__The data__:
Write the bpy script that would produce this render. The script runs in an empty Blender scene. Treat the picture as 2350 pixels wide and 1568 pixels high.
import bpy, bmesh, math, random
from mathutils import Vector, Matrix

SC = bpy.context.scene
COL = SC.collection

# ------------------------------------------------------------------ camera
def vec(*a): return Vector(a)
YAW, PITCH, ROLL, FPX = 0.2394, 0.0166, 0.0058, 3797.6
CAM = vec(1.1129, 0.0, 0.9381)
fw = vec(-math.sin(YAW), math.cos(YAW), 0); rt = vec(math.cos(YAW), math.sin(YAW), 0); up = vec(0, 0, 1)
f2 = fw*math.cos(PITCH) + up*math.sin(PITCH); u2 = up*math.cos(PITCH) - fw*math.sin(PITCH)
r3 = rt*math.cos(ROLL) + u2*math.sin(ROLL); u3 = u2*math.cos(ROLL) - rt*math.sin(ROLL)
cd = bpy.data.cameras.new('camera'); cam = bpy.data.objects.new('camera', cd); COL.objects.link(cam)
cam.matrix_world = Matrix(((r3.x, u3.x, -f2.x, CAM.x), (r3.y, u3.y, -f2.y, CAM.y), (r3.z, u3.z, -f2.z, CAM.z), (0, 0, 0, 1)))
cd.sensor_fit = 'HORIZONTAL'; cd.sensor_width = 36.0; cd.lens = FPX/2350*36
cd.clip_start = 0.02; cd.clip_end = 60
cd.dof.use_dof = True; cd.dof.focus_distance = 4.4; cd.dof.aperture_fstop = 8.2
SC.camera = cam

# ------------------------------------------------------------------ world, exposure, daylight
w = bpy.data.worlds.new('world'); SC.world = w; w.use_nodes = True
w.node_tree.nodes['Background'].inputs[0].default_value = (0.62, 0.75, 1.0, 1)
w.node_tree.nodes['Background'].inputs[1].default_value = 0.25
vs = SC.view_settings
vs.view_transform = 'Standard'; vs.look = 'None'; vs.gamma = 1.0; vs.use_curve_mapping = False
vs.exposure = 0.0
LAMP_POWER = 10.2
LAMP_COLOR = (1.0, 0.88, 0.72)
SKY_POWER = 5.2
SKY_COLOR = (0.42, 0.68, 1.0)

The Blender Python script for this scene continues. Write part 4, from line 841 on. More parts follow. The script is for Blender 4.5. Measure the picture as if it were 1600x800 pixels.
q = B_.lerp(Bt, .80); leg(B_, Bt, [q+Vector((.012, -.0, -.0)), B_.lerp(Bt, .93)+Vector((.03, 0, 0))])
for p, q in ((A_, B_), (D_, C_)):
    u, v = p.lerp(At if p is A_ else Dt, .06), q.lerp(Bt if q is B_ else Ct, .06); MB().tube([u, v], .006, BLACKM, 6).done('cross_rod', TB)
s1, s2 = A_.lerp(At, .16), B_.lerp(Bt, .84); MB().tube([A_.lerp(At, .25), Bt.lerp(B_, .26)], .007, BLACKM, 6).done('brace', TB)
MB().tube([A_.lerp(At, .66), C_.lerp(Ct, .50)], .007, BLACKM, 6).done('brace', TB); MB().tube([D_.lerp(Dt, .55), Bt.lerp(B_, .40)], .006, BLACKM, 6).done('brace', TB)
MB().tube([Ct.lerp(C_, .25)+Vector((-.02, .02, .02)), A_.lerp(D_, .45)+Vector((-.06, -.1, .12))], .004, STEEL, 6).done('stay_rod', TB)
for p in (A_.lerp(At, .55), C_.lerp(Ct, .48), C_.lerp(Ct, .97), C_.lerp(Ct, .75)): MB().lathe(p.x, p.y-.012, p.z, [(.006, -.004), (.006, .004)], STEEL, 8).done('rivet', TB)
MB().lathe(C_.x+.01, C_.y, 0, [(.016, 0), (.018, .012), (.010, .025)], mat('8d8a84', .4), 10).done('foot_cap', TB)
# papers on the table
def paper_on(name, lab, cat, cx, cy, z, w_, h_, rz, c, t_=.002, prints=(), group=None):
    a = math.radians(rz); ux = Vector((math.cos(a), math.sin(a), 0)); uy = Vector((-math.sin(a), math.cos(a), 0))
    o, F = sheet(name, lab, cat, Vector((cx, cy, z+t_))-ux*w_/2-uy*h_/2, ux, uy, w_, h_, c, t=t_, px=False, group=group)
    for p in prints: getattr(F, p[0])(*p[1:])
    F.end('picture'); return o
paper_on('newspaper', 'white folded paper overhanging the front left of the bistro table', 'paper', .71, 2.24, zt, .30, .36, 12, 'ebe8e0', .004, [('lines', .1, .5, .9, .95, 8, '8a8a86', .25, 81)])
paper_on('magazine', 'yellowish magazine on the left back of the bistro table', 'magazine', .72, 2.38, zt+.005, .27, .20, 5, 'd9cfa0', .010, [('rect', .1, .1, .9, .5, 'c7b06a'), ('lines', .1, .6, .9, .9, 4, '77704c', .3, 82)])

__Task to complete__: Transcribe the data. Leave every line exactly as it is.

__Solution for this problem__:
Write the bpy script that would produce this render. The script runs in an empty Blender scene. Treat the picture as 2350 pixels wide and 1568 pixels high.
import bpy, bmesh, math, random
from mathutils import Vector, Matrix

SC = bpy.context.scene
COL = SC.collection

# ------------------------------------------------------------------ camera
def vec(*a): return Vector(a)
YAW, PITCH, ROLL, FPX = 0.2394, 0.0166, 0.0058, 3797.6
CAM = vec(1.1129, 0.0, 0.9381)
fw = vec(-math.sin(YAW), math.cos(YAW), 0); rt = vec(math.cos(YAW), math.sin(YAW), 0); up = vec(0, 0, 1)
f2 = fw*math.cos(PITCH) + up*math.sin(PITCH); u2 = up*math.cos(PITCH) - fw*math.sin(PITCH)
r3 = rt*math.cos(ROLL) + u2*math.sin(ROLL); u3 = u2*math.cos(ROLL) - rt*math.sin(ROLL)
cd = bpy.data.cameras.new('camera'); cam = bpy.data.objects.new('camera', cd); COL.objects.link(cam)
cam.matrix_world = Matrix(((r3.x, u3.x, -f2.x, CAM.x), (r3.y, u3.y, -f2.y, CAM.y), (r3.z, u3.z, -f2.z, CAM.z), (0, 0, 0, 1)))
cd.sensor_fit = 'HORIZONTAL'; cd.sensor_width = 36.0; cd.lens = FPX/2350*36
cd.clip_start = 0.02; cd.clip_end = 60
cd.dof.use_dof = True; cd.dof.focus_distance = 4.4; cd.dof.aperture_fstop = 8.2
SC.camera = cam

# ------------------------------------------------------------------ world, exposure, daylight
w = bpy.data.worlds.new('world'); SC.world = w; w.use_nodes = True
w.node_tree.nodes['Background'].inputs[0].default_value = (0.62, 0.75, 1.0, 1)
w.node_tree.nodes['Background'].inputs[1].default_value = 0.25
vs = SC.view_settings
vs.view_transform = 'Standard'; vs.look = 'None'; vs.gamma = 1.0; vs.use_curve_mapping = False
vs.exposure = 0.0
LAMP_POWER = 10.2
LAMP_COLOR = (1.0, 0.88, 0.72)
SKY_POWER = 5.2
SKY_COLOR = (0.42, 0.68, 1.0)

The Blender Python script for this scene continues. Write part 4, from line 841 on. More parts follow. The script is for Blender 4.5. Measure the picture as if it were 1600x800 pixels.
q = B_.lerp(Bt, .80); leg(B_, Bt, [q+Vector((.012, -.0, -.0)), B_.lerp(Bt, .93)+Vector((.03, 0, 0))])
for p, q in ((A_, B_), (D_, C_)):
    u, v = p.lerp(At if p is A_ else Dt, .06), q.lerp(Bt if q is B_ else Ct, .06); MB().tube([u, v], .006, BLACKM, 6).done('cross_rod', TB)
s1, s2 = A_.lerp(At, .16), B_.lerp(Bt, .84); MB().tube([A_.lerp(At, .25), Bt.lerp(B_, .26)], .007, BLACKM, 6).done('brace', TB)
MB().tube([A_.lerp(At, .66), C_.lerp(Ct, .50)], .007, BLACKM, 6).done('brace', TB); MB().tube([D_.lerp(Dt, .55), Bt.lerp(B_, .40)], .006, BLACKM, 6).done('brace', TB)
MB().tube([Ct.lerp(C_, .25)+Vector((-.02, .02, .02)), A_.lerp(D_, .45)+Vector((-.06, -.1, .12))], .004, STEEL, 6).done('stay_rod', TB)
for p in (A_.lerp(At, .55), C_.lerp(Ct, .48), C_.lerp(Ct, .97), C_.lerp(Ct, .75)): MB().lathe(p.x, p.y-.012, p.z, [(.006, -.004), (.006, .004)], STEEL, 8).done('rivet', TB)
MB().lathe(C_.x+.01, C_.y, 0, [(.016, 0), (.018, .012), (.010, .025)], mat('8d8a84', .4), 10).done('foot_cap', TB)
# papers on the table
def paper_on(name, lab, cat, cx, cy, z, w_, h_, rz, c, t_=.002, prints=(), group=None):
    a = math.radians(rz); ux = Vector((math.cos(a), math.sin(a), 0)); uy = Vector((-math.sin(a), math.cos(a), 0))
    o, F = sheet(name, lab, cat, Vector((cx, cy, z+t_))-ux*w_/2-uy*h_/2, ux, uy, w_, h_, c, t=t_, px=False, group=group)
    for p in prints: getattr(F, p[0])(*p[1:])
    F.end('picture'); return o
paper_on('newspaper', 'white folded paper overhanging the front left of the bistro table', 'paper', .71, 2.24, zt, .30, .36, 12, 'ebe8e0', .004, [('lines', .1, .5, .9, .95, 8, '8a8a86', .25, 81)])
paper_on('magazine', 'yellowish magazine on the left back of the bistro table', 'magazine', .72, 2.38, zt+.005, .27, .20, 5, 'd9cfa0', .010, [('rect', .1, .1, .9, .5, 'c7b06a'), ('lines', .1, .6, .9, .9, 4, '77704c', .3, 82)])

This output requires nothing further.